DATA EXTRACT
╭──

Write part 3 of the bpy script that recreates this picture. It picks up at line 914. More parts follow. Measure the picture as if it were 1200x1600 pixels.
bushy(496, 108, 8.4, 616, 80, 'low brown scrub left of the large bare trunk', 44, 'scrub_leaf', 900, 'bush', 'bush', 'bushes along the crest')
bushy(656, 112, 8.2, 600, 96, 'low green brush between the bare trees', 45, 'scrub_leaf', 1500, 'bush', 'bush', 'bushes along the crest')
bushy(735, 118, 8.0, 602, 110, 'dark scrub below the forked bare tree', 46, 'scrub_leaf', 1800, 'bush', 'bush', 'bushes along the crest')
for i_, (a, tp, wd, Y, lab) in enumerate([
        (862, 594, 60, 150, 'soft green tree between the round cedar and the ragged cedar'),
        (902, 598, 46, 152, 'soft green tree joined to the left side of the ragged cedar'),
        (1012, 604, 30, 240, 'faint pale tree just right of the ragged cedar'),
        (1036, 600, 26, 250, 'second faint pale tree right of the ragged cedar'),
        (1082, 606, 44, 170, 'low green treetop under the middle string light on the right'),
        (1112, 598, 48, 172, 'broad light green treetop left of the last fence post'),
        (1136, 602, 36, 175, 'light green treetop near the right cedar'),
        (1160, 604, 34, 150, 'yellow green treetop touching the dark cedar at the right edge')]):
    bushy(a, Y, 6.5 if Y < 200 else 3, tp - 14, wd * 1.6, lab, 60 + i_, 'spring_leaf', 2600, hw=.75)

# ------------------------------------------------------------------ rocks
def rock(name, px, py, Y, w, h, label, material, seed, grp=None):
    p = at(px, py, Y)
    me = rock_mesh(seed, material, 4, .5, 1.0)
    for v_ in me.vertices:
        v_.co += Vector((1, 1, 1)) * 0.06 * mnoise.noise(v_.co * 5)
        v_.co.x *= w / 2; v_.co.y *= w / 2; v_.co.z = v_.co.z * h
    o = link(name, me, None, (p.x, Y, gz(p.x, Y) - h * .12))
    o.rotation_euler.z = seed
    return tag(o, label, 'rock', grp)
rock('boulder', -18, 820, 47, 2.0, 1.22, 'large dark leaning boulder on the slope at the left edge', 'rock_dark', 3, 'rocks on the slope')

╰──

THE REQUEST
Each line of the listing should be copied exactly.

SOLUTION
Write part 3 of the bpy script that recreates this picture. It picks up at line 914. More parts follow. Measure the picture as if it were 1200x1600 pixels.
bushy(496, 108, 8.4, 616, 80, 'low brown scrub left of the large bare trunk', 44, 'scrub_leaf', 900, 'bush', 'bush', 'bushes along the crest')
bushy(656, 112, 8.2, 600, 96, 'low green brush between the bare trees', 45, 'scrub_leaf', 1500, 'bush', 'bush', 'bushes along the crest')
bushy(735, 118, 8.0, 602, 110, 'dark scrub below the forked bare tree', 46, 'scrub_leaf', 1800, 'bush', 'bush', 'bushes along the crest')
for i_, (a, tp, wd, Y, lab) in enumerate([
        (862, 594, 60, 150, 'soft green tree between the round cedar and the ragged cedar'),
        (902, 598, 46, 152, 'soft green tree joined to the left side of the ragged cedar'),
        (1012, 604, 30, 240, 'faint pale tree just right of the ragged cedar'),
        (1036, 600, 26, 250, 'second faint pale tree right of the ragged cedar'),
        (1082, 606, 44, 170, 'low green treetop under the middle string light on the right'),
        (1112, 598, 48, 172, 'broad light green treetop left of the last fence post'),
        (1136, 602, 36, 175, 'light green treetop near the right cedar'),
        (1160, 604, 34, 150, 'yellow green treetop touching the dark cedar at the right edge')]):
    bushy(a, Y, 6.5 if Y < 200 else 3, tp - 14, wd * 1.6, lab, 60 + i_, 'spring_leaf', 2600, hw=.75)

# ------------------------------------------------------------------ rocks
def rock(name, px, py, Y, w, h, label, material, seed, grp=None):
    p = at(px, py, Y)
    me = rock_mesh(seed, material, 4, .5, 1.0)
    for v_ in me.vertices:
        v_.co += Vector((1, 1, 1)) * 0.06 * mnoise.noise(v_.co * 5)
        v_.co.x *= w / 2; v_.co.y *= w / 2; v_.co.z = v_.co.z * h
    o = link(name, me, None, (p.x, Y, gz(p.x, Y) - h * .12))
    o.rotation_euler.z = seed
    return tag(o, label, 'rock', grp)
rock('boulder', -18, 820, 47, 2.0, 1.22, 'large dark leaning boulder on the slope at the left edge', 'rock_dark', 3, 'rocks on the slope')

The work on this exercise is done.